■ **What to work on**:
Extract every line where the string "picture" appears.

[start of Given data]

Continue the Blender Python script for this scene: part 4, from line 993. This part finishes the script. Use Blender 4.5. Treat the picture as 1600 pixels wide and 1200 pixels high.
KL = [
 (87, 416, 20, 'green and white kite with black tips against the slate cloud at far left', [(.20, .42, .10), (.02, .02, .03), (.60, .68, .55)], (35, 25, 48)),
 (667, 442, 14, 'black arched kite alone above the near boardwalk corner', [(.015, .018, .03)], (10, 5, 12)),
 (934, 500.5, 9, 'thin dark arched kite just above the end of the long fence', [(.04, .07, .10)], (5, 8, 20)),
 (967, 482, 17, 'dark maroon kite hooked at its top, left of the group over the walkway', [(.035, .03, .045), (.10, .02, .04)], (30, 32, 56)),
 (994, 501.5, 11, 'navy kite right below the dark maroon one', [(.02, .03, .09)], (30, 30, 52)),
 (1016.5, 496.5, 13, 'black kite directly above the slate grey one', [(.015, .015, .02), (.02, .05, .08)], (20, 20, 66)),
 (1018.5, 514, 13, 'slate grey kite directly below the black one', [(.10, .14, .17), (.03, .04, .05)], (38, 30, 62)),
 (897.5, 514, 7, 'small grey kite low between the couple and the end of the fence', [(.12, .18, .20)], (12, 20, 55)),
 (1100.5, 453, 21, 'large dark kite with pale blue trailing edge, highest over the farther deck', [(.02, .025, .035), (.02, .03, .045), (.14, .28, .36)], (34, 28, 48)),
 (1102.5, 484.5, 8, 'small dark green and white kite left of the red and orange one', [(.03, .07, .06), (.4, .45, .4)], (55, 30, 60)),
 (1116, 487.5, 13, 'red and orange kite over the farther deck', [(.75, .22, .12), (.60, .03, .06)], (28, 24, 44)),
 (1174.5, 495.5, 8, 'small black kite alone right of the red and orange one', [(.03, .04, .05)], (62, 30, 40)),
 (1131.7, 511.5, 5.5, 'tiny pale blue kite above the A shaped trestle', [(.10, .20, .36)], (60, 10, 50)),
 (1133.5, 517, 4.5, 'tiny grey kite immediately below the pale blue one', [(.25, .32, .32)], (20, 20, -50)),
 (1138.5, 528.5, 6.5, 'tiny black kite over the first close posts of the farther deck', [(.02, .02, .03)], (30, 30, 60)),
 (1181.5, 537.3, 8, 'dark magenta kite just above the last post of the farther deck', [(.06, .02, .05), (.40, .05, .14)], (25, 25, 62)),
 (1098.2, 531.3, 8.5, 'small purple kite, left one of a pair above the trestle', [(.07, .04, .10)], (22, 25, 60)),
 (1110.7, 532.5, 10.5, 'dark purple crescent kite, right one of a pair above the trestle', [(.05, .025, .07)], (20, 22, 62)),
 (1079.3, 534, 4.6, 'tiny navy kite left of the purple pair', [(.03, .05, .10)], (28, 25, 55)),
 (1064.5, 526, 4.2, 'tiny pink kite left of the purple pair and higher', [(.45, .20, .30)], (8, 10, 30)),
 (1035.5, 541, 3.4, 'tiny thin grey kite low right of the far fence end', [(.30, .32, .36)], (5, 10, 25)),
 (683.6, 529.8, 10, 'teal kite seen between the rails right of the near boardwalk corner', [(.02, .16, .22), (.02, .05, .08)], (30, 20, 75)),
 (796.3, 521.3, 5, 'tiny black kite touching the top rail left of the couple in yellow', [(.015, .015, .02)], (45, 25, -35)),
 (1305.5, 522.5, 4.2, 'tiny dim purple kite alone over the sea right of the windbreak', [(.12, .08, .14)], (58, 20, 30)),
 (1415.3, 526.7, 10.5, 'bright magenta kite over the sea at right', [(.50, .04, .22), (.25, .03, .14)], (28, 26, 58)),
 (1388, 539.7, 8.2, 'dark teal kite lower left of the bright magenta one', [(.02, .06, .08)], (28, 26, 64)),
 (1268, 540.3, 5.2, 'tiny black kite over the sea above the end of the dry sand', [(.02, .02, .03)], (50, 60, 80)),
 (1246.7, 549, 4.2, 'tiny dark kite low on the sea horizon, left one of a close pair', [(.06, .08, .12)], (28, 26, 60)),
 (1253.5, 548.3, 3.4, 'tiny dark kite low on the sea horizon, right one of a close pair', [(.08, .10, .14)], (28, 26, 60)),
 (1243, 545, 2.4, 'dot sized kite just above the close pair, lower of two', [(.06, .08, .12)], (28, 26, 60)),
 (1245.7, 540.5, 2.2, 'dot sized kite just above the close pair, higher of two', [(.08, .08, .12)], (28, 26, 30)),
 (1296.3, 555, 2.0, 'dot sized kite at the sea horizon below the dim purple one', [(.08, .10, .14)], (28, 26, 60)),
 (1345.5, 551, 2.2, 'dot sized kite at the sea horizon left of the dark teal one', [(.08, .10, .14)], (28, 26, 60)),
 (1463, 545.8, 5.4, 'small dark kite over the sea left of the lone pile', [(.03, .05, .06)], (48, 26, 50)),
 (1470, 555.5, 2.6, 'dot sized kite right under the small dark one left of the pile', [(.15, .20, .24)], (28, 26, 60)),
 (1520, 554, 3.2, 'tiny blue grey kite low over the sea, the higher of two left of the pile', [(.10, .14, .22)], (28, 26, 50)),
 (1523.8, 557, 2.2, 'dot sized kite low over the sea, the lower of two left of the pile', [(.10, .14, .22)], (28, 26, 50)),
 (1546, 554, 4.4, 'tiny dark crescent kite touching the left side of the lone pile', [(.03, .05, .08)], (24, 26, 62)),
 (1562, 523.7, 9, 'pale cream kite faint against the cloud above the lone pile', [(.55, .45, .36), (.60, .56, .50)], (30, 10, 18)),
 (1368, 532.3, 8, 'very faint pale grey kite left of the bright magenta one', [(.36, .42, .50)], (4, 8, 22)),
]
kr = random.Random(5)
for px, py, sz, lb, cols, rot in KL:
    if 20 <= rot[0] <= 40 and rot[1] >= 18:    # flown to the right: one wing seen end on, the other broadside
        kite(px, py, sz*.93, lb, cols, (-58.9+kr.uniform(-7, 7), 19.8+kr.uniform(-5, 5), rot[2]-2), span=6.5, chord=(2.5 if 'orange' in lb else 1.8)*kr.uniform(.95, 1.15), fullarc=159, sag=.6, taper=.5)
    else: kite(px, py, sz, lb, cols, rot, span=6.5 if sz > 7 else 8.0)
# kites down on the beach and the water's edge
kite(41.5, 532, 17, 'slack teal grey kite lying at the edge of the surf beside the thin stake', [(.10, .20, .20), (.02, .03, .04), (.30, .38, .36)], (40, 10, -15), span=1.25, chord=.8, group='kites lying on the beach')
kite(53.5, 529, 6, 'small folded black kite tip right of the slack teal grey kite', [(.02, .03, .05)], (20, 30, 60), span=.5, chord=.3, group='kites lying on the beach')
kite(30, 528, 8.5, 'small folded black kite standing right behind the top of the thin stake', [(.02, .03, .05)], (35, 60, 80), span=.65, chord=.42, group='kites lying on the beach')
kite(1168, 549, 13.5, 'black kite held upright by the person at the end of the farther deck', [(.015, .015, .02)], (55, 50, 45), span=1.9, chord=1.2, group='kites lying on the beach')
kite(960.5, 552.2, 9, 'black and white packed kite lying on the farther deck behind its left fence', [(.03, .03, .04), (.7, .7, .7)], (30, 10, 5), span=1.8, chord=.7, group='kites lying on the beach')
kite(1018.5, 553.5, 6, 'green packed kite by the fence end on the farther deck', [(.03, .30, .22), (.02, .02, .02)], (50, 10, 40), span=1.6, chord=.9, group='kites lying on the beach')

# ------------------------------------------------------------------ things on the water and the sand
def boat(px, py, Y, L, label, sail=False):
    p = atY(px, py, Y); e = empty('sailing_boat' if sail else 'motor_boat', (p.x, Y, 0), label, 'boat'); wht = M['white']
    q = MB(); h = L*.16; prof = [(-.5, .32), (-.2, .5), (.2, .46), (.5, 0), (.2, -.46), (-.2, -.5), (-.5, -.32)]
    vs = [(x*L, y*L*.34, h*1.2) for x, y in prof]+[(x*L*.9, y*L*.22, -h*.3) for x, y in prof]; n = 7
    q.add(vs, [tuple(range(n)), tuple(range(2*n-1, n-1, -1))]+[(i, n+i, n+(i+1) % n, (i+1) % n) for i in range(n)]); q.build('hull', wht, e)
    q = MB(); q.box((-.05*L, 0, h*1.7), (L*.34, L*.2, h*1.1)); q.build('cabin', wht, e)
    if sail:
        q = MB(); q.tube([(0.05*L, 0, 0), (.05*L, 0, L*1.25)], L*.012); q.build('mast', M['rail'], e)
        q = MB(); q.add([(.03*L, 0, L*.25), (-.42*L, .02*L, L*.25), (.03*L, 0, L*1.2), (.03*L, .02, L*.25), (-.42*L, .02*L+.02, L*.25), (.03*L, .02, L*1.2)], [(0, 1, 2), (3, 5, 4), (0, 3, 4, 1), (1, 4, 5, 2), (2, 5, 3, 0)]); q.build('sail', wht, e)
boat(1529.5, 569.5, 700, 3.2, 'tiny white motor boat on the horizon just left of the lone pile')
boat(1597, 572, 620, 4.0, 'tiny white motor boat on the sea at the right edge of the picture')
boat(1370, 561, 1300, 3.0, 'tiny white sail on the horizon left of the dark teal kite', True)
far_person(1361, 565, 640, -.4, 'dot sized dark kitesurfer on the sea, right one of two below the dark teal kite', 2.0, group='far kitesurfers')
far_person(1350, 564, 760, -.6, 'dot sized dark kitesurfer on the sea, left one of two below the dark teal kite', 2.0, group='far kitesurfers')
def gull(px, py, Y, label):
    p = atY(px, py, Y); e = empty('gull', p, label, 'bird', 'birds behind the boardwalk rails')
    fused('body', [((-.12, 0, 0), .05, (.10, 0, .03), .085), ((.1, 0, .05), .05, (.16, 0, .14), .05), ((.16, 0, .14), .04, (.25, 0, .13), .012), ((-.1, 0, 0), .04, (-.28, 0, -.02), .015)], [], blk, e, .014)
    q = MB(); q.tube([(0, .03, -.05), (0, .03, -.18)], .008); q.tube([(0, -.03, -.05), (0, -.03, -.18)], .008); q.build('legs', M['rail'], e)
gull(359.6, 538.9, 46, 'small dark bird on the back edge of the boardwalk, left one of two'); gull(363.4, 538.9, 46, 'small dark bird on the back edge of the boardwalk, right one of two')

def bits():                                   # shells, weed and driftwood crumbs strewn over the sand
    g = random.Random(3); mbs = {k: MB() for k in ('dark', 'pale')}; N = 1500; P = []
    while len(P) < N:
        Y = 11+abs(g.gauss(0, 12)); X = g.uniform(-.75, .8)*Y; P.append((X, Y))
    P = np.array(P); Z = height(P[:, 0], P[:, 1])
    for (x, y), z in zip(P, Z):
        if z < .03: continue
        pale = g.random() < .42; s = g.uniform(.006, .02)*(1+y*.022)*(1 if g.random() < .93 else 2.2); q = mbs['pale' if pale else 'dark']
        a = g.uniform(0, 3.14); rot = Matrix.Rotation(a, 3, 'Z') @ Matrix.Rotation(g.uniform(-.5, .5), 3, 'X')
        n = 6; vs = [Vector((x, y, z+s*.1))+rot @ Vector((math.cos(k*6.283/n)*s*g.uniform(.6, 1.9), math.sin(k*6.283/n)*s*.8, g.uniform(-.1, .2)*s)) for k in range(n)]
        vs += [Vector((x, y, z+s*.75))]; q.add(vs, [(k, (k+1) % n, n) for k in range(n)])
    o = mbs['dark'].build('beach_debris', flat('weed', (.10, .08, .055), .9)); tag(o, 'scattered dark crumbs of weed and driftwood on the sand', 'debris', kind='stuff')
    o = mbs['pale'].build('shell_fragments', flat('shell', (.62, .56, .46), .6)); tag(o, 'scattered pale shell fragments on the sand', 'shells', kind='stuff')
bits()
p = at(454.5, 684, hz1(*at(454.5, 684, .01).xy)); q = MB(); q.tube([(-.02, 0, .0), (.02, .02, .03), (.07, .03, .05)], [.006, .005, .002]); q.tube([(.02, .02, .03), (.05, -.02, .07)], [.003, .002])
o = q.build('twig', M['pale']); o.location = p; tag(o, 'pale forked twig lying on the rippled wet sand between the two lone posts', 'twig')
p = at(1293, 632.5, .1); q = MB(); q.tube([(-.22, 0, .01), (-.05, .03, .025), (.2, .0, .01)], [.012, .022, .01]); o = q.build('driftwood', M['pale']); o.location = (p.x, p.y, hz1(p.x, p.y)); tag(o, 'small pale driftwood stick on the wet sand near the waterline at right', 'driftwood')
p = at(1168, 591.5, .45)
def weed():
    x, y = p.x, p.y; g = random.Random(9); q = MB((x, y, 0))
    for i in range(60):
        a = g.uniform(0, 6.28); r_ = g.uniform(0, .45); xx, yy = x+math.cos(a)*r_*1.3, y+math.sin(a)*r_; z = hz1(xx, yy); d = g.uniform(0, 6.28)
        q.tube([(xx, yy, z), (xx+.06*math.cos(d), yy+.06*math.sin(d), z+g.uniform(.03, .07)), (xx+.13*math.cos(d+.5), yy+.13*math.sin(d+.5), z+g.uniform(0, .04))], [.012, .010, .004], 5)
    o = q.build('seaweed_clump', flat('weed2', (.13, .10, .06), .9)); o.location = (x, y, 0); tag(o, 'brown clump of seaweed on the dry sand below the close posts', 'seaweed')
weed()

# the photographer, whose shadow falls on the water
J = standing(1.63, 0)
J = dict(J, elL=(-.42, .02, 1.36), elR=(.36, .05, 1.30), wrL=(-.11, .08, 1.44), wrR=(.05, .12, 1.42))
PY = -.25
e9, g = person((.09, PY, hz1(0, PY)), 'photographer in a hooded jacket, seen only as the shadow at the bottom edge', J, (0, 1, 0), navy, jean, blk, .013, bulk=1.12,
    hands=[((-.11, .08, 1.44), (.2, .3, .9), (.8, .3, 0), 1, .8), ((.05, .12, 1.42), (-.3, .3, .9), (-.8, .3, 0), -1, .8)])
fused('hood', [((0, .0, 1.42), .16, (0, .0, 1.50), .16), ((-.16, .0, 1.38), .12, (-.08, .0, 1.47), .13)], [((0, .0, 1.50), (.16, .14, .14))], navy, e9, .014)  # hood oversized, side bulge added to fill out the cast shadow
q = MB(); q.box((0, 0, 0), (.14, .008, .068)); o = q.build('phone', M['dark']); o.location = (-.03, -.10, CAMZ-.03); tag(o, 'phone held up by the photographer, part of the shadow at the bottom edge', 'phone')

[end of Given data]

■ **Exercise answer**:
Continue the Blender Python script for this scene: part 4, from line 993. This part finishes the script. Use Blender 4.5. Treat the picture as 1600 pixels wide and 1200 pixels high.
boat(1597, 572, 620, 4.0, 'tiny white motor boat on the sea at the right edge of the picture')